そのマーケットを前提に、取引先のブランドテイストを活かしながら、色々と提案をします。商品軸からのアプローチで有利な品揃えにし、ショップ店長と話し、顧客様の傾向の確認をし、その顧客様や新規客を想定してプロモーションを差し込みます。もちろん館内VPスケジュールから装飾面の応援をします。商品から全て動かそうとします。
売場マネージャーには現場を商品計画に沿って運営してもらえる様、しっかりコミュニケーションを取ります。そうやって、ブランドの実績伸長を図るのです。
そうした努力にも関わらず、売上全国1番店になった時言われたのが「これ以上売ってもらっては、困るんですよ!」でした。売って苦情を言われたのは、しかも全国売上一番店になって苦情を言われたのは、後にも先にもこの一回だけです。
この会社は大手アパレルで、イギリスのチェックで有名なブランドライセンスを持っていた会社です。今はそのライセンスがなくなり、業績で苦労しています。
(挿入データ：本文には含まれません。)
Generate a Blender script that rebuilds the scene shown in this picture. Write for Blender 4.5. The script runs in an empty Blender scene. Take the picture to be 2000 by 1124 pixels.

百貨店には、その会社からブランド毎に担当営業の多くの出入りがありました。もちろん色々な人がいます。私と友好な関係を築けた方は、転職後の今の仕事になっても繋がっています。
ただこの時の責任者は本当に相性が悪かったのかもしれません。また、業務上そう言わなくてはならなかったのでしょうか。今でも不明のままです。
若い当時の私は血気盛んでしたから、「これ以上売ってもらっては、困るんですよ!」を聞いた時にはかなり強烈な言葉で反論した記憶があります。
ただ、長々取引先の話を聞いていたら、発言のおおもとの理由がうっすら見えてきました。
新宿にあるファッションを主な切り口にする有力百貨店の存在です。その新宿の本店のバイヤーから「売上全国1番店でなくなったら、ブランド取引を休止」と言われた様なのです。
その新宿の本店の取引継続が最も優先順位が高かったのでしょう。銀座のお店での全国売上1番店を認めたくなったということでしょうか。
しかし、どこの商売人が売上を上げて苦言を言われなくちゃいけないんでしょう?沢山の関係者に働きかけ必死に売上を伸ばしたのです。
この話、売場のショップ店長には話せませんでした。日々の努力の成功結果を本社の責任者が否定する様なことを言ったと知ったら、どんな気持ちになるでしょうか。モチベーションを保って日々奮闘する店長には、その後も変わらずの関係を保ちました。
売上を向上するのは、誰か一人、個人的な動きだけで向上するものではありません。ショップ店長、取引先のデザイナー、企画のMD担当、百貨店の売場マネージャー、販促担当・・・協力者は兎に角沢山います。
そうした人々の努力、尽力を簡単に吹き飛ばす様なことは本来なら発言したくないものです。
その取引先の現在の苦境を見る時、その時の言葉を思い出します。商売するにあたって大事な姿勢ってあると思います。売上アップのために努力するスタッフを尊重する姿勢こそが商売にとって大事な姿勢の一つかと思います。